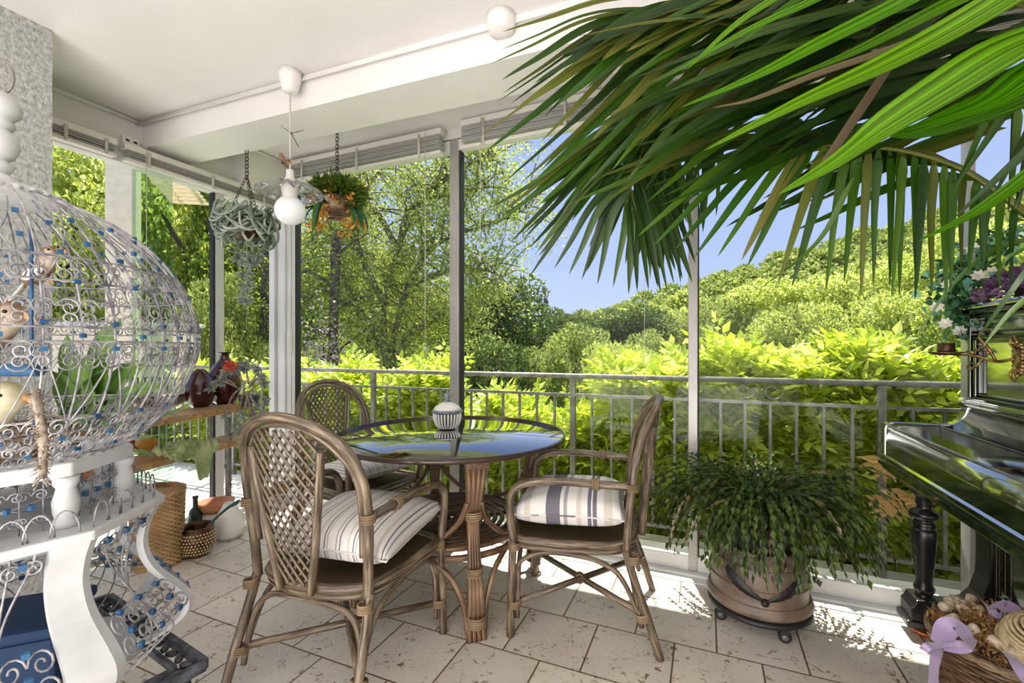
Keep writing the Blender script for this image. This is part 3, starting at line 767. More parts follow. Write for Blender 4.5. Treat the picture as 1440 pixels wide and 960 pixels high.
# legs and toes
lp=[(.001,.13),(.03,.13),(.034,.14),(.036,.155),(.03,.165),(.026,.175),(.034,.185),(.036,.20),(.03,.21),(.027,.225),(.03,.25),(.036,.32),(.042,.40),(.044,.435),(.040,.445),(.034,.45),(.040,.462),(.034,.475),(.028,.482),(.046,.492),(.052,.505),(.046,.518),(.028,.526),(.024,.54),(.030,.555),(.026,.57),(.034,.585),(.044,.60),(.044,.61),(.001,.61)]
for yy in (PY1-.06,PY0+.06):
    lg=pb(MB().lathe(lp,(.868,yy,0),28),'leg','piano_dull')
    br=[(1.06,.665),(.765,.665),(.775,.645),(.80,.635),(.815,.61),(.86,.60),(.90,.605),(.93,.63),(1.06,.64)]
    pb(MB().extr(br,'Y',yy-.045,yy+.045),'leg_bracket','piano_dull',bevel=.004)
    toe=[(1.12,.06),(.805,.06),(.805,.125),(.815,.135),(.825,.16),(.87,.165),(.90,.15),(.95,.15),(1.0,.17),(1.03,.21),(1.05,.28),(1.055,.40),(1.055,.60),(1.12,.60)]
    pb(MB().extr(toe,'Y',yy-.055,yy+.055),'toe_block','piano_dull',bevel=.005)
    pb(MB().box((.792,yy-.062,.045),(1.12,yy+.06,.075)),'plinth','piano_dull',bevel=.005)
    m=MB().lathe([(.001,0),(.018,0),(.018,.02),(.001,.02)],(0,0,-.01),16,Matrix.Translation((.87,yy,.035))@Matrix.Rotation(PI/2,4,'X')); pb(m,'caster','galv')
lo=MB(); lo.box((1.085,PY0,.10),(1.11,PY1,.66)); pb(lo,'lower_panel')
fr=MB(); frame(fr,1.06,1.086,PY0+.03,PY1-.11,.20,.64,.02); frame(fr,1.068,1.086,PY0+.055,PY1-.135,.225,.615,.012); fr.box((1.055,PY0,.10),(1.086,PY1,.17)); pb(fr,'lower_moulding',bevel=.004)
q=(.845,PY1-.06,0)
t=thing('caster_cup','small amber glass cup under the piano wheel','caster cup',q)
MB().lathe([(.001,.002),(.032,.002),(.044,.014),(.047,.022),(.043,.023),(.032,.014),(.022,.012),(.001,.012)],seg=24).build('dish',M['orange'],t)
t=thing('caster_cup','second amber glass cup under the nearer piano wheel','caster cup',(.845,PY0+.06,0))
MB().lathe([(.001,.002),(.032,.002),(.044,.014),(.047,.022),(.043,.023),(.032,.014),(.022,.012),(.001,.012)],seg=24).build('dish',M['orange'],t)
# sconce
sy=2.16; sz=1.165
t=thing('piano_sconce','ornate brass candle sconce swinging out from the piano front','candle sconce',(1.005,sy,sz))
m=MB()
for i in range(28):
    a=2*PI*i/28; r=.03+.012*abs(math.sin(a*2))
    m.ball((0,r*.62*math.cos(a),r*1.5*math.sin(a)),.008,8,6)
m.ball((0,0,0),.02,14,8,(.5,1,2)); 
for s in (-1,1):
    m.curve([(-.008,0,.03*s),(-.012,.02,.055*s),(-.01,.005,.08*s),(-.01,-.015,.06*s),(-.01,-.004,.045*s)],.004,6)
m.build('back_plate',M['brass'],t)
arm=MB().curve([(-.01,0,0),(-.03,.05,-.012),(-.05,.10,.0),(-.075,.15,.012),(-.10,.195,.012)],.006,8)
arm.curve([(-.035,.055,-.01),(-.055,.06,.04),(-.06,.10,.075),(-.045,.12,.10),(-.03,.09,.105),(-.035,.08,.085)],.005,7)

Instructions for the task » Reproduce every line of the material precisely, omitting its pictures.

Final result »
Keep writing the Blender script for this image. This is part 3, starting at line 767. More parts follow. Write for Blender 4.5. Treat the picture as 1440 pixels wide and 960 pixels high.
# legs and toes
lp=[(.001,.13),(.03,.13),(.034,.14),(.036,.155),(.03,.165),(.026,.175),(.034,.185),(.036,.20),(.03,.21),(.027,.225),(.03,.25),(.036,.32),(.042,.40),(.044,.435),(.040,.445),(.034,.45),(.040,.462),(.034,.475),(.028,.482),(.046,.492),(.052,.505),(.046,.518),(.028,.526),(.024,.54),(.030,.555),(.026,.57),(.034,.585),(.044,.60),(.044,.61),(.001,.61)]
for yy in (PY1-.06,PY0+.06):
    lg=pb(MB().lathe(lp,(.868,yy,0),28),'leg','piano_dull')
    br=[(1.06,.665),(.765,.665),(.775,.645),(.80,.635),(.815,.61),(.86,.60),(.90,.605),(.93,.63),(1.06,.64)]
    pb(MB().extr(br,'Y',yy-.045,yy+.045),'leg_bracket','piano_dull',bevel=.004)
    toe=[(1.12,.06),(.805,.06),(.805,.125),(.815,.135),(.825,.16),(.87,.165),(.90,.15),(.95,.15),(1.0,.17),(1.03,.21),(1.05,.28),(1.055,.40),(1.055,.60),(1.12,.60)]
    pb(MB().extr(toe,'Y',yy-.055,yy+.055),'toe_block','piano_dull',bevel=.005)
    pb(MB().box((.792,yy-.062,.045),(1.12,yy+.06,.075)),'plinth','piano_dull',bevel=.005)
    m=MB().lathe([(.001,0),(.018,0),(.018,.02),(.001,.02)],(0,0,-.01),16,Matrix.Translation((.87,yy,.035))@Matrix.Rotation(PI/2,4,'X')); pb(m,'caster','galv')
lo=MB(); lo.box((1.085,PY0,.10),(1.11,PY1,.66)); pb(lo,'lower_panel')
fr=MB(); frame(fr,1.06,1.086,PY0+.03,PY1-.11,.20,.64,.02); frame(fr,1.068,1.086,PY0+.055,PY1-.135,.225,.615,.012); fr.box((1.055,PY0,.10),(1.086,PY1,.17)); pb(fr,'lower_moulding',bevel=.004)
q=(.845,PY1-.06,0)
t=thing('caster_cup','small amber glass cup under the piano wheel','caster cup',q)
MB().lathe([(.001,.002),(.032,.002),(.044,.014),(.047,.022),(.043,.023),(.032,.014),(.022,.012),(.001,.012)],seg=24).build('dish',M['orange'],t)
t=thing('caster_cup','second amber glass cup under the nearer piano wheel','caster cup',(.845,PY0+.06,0))
MB().lathe([(.001,.002),(.032,.002),(.044,.014),(.047,.022),(.043,.023),(.032,.014),(.022,.012),(.001,.012)],seg=24).build('dish',M['orange'],t)
# sconce
sy=2.16; sz=1.165
t=thing('piano_sconce','ornate brass candle sconce swinging out from the piano front','candle sconce',(1.005,sy,sz))
m=MB()
for i in range(28):
    a=2*PI*i/28; r=.03+.012*abs(math.sin(a*2))
    m.ball((0,r*.62*math.cos(a),r*1.5*math.sin(a)),.008,8,6)
m.ball((0,0,0),.02,14,8,(.5,1,2)); 
for s in (-1,1):
    m.curve([(-.008,0,.03*s),(-.012,.02,.055*s),(-.01,.005,.08*s),(-.01,-.015,.06*s),(-.01,-.004,.045*s)],.004,6)
m.build('back_plate',M['brass'],t)
arm=MB().curve([(-.01,0,0),(-.03,.05,-.012),(-.05,.10,.0),(-.075,.15,.012),(-.10,.195,.012)],.006,8)
arm.curve([(-.035,.055,-.01),(-.055,.06,.04),(-.06,.10,.075),(-.045,.12,.10),(-.03,.09,.105),(-.035,.08,.085)],.005,7)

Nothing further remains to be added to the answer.